Reading Plath on the First Day of NaPoWriMo

Sunday, April 1, 2012

Happy National Poetry Writing Month, everyone! Although I'm not brave enough to attempt this writing marathon (which asks you to write a poem a day for a month) myself, I greatly admire all my friends, writing acquaintances, and anyone else who will be participating this year. Even though I don't consider myself a poet, I have set some modest poetry-writing goals for the month, and I've decided to encourage those who are fighting the good fight of NaPoWriMo by posting favorite poems here on the blog. I can't promise a poem everyday, but I will try to post one at least every two or three.

First up is one of my favorite poems by Sylvia Plath. It's a poem that I spent a lot of time with a few years ago when I was taking a graduate course on "Poetic Materials," working on a seminar paper investigating the murky history of her collection Ariel, thinking a lot about authorial intention and editorial interference, and in particular Plath's tumultuous relationship with her husband and sometime editor/critic Ted Hughes.
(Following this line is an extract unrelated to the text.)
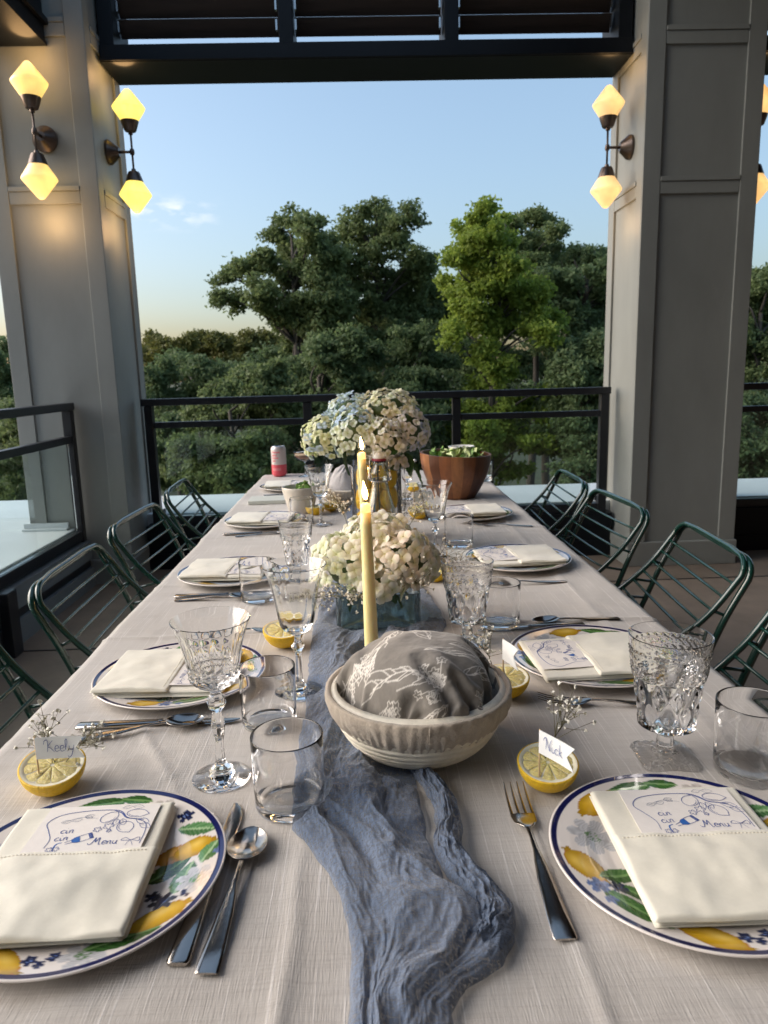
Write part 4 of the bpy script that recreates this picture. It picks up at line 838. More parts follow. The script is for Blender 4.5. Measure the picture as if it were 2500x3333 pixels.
def fork(label, loc, rz, s=1, group='steel forks'):
    t = thing('fork', label, 'fork', loc, rz, group); t.scale = (s,)*3
    h = MB(); loft(h, handle_st(-.105, .028)); link('handle', h.mesh('handle', M['steel'], auto=60), t)
    h = MB(); loft(h, [(0,.0285,.0082,.0030,.0012),(0,.034,.0076,.0075,.0010),(0,.041,.0058,.0112,.0009),(0,.050,.0044,.0120,.0009),(0,.056,.0042,.0122,.0009)], 14); link('head', h.mesh('head', M['steel'], auto=60), t)
    for k in range(4):
        x = -.0104+k*.00693; h = MB(); loft(h, [(x,.0565,.0042,.0016,.0008),(x,.070,.0046,.0014,.0008),(x*.99,.088,.0070,.0011,.0007),(x*.97,.102,.0112,.0006,.0004)], 8); link('tine', h.mesh('tine', M['steel'], auto=60), t)
    return t
def spoon(label, loc, rz, s=1, group='steel spoons'):
    t = thing('spoon', label, 'spoon', loc, rz, group); t.scale = (s,)*3
    h = MB(); loft(h, handle_st(-.095, .030)); link('handle', h.mesh('handle', M['steel'], auto=60), t)
    u_ = np.linspace(0, 1, 26); a_ = np.linspace(0, 2*PI, 40, endpoint=False); U_, A_ = np.meshgrid(u_, a_, indexing='ij')
    k = 1 - .10*np.sin(A_); px = .0192*U_*np.cos(A_)*k; py = .058 + .0275*U_*np.sin(A_)
    pz = .0015 + .0075*(U_**2.1) + .0016*np.sin(A_)*U_*-1
    v0 = np.stack([px, py, pz], -1); v1 = np.stack([px*1.0, py, pz-.0009], -1)[::-1]
    link('bowl', grid_mesh('bowl', np.concatenate([v0, v1]), M['steel'], wrap=True), t)
    return t
def knife(label, loc, rz, s=1, group='steel knives'):
    t = thing('knife', label, 'knife', loc, rz, group); t.scale = (s,)*3
    h = MB(); loft(h, [(0,-.115,.0040,.0080,.0020),(0,-.112,.0042,.0098,.0030),(0,-.06,.0044,.0085,.0034),(0,-.01,.0044,.0068,.0032),(0,-.001,.0044,.0066,.0030)], 12); link('handle', h.mesh('handle', M['steel'], auto=60), t)
    h = MB(); loft(h, [(0,-.0005,.0044,.0050,.0042),(0,.002,.0044,.0052,.0044),(0,.005,.0044,.0048,.0040)], 12); link('collar', h.mesh('collar', M['steel'], auto=60), t)
    h = MB(); loft(h, [(.0005,.0055,.0040,.0060,.0012),(.001,.03,.0036,.0078,.0010),(.0012,.06,.0032,.0088,.0008),(.001,.088,.0028,.0085,.0007),(-.0005,.103,.0026,.0062,.0006),(-.0035,.113,.0025,.0020,.0004)], 12); link('blade', h.mesh('blade', M['steel'], auto=60), t)
    return t
def along(p, q):   # placement of a piece whose butt is p and tip is q
    return math.atan2(-(q[0]-p[0]), q[1]-p[1])
CTZ = TZ+.0012
fork('fork lying left of the nearest right plate, tines away', (.1525, .619, CTZ), along((.151,.509),(.153,.728)), 1.05)
knife('knife beside the nearest left plate, under the spoon', (-.153, .612, CTZ), along((-.158,.503),(-.146,.721)), .97)
spoon('spoon beside the nearest left plate, bowl up', (-.1285, .585, CTZ+.001), along((-.133,.49),(-.122,.67)), 1.0)
knife('knife in front of the second left plate', (-.285, .916, CTZ), along((-.393,.915),(-.18,.919)), .95)
spoon('spoon in front of the second left plate, crossing the knife', (-.300, .897, CTZ+.002), along((-.382,.900),(-.24,.936)), .92)
fork('fork in front of the second right plate', (.330, .922, CTZ), along((.43,.905),(.238,.942)), .98)
spoon('spoon behind the second right plate', (.375, 1.262, CTZ), along((.46,1.262),(.293,1.256)), .9)
knife('knife in front of the third left plate', (-.30, 1.494, CTZ), along((-.405,1.505),(-.19,1.507)), .95)
spoon('spoon in front of the third left plate', (-.318, 1.474, CTZ), along((-.40,1.488),(-.24,1.495)), .9)
fork('fork in front of the third right plate', (.335, 1.510, CTZ), along((.43,1.517),(.24,1.520)), .92)
fork('fork tip showing behind the second left plate', (-.24, 1.262, CTZ), along((-.33,1.255),(-.17,1.268)), .92)
knife('knife in front of the fourth left plate', (-.31, 2.105, CTZ), along((-.413,2.136),(-.24,2.142)), .95)
spoon('spoon in front of the fourth left plate', (-.29, 2.085, CTZ), along((-.39,2.11),(-.21,2.13)), .95)
fork('fork in front of the fourth right plate', (.40, 2.110, CTZ), along((.47,2.152),(.32,2.19)), .9)
knife('knife in front of the farthest left plate', (-.29, 2.80, CTZ), along((-.39,2.79),(-.2,2.81)), .9)
knife('knife behind the second right plate, blade tip showing', (.29, 1.236, CTZ), along((.40,1.24),(.20,1.232)), .85)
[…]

It's a poem that encompasses all of the elements I look for in poetry:  intense, precise imagery; just enough abstraction to allow the reader to make a personal connection or interpret the poem multiple ways; and a final line that knocks the air from my lungs.

"The Rabbit Catcher" (1962) from Ariel**
By: Sylvia Plath

It was a place of force--
The wind gagging my mouth with my own blown hair,
Tearing off my voice, and the sea
Blinding me with its lights, the lives of the dead
Unreeling in it, spreading like oil.

I tasted the malignity of the gorse,
Its black spikes,
The extreme unction of its yellow candle-flowers.
They had an efficiency, a great beauty,
And were extravagant, like torture.

There was only one place to get to.
Simmering, perfumed,
The paths narrowed into the hollow.
And the snares almost effaced themselves---
Zeroes, shutting on nothing,

Set close, like birth pangs.
The absence of shrieks
Made a hole in the hot day, a vacancy.
The glassy light was a clear wall,
The thickets quiet.

I felt a still busyness, an intent.
I felt hands round a tea mug, dull, blunt,
Ringing the white china.
How they awaited him, those little deaths!
They waited like sweethearts. They excited him.

And we, too, had a relationship--
Tight wires between us,
Pegs too deep to uproot, and a mind like a ring
Sliding shut on some quick thing,
The constriction killing me also.

** This version comes from Plath's manuscript for Ariel, which was published posthumously. When Ted Hughes prepared the manuscript for publication, he left out this poem. It was later included in Winter Trees, but it wasn't restored to Ariel, its intended home, until the facsimile of Plath's manuscript was published in 2004 (Ariel: The Restored Edition).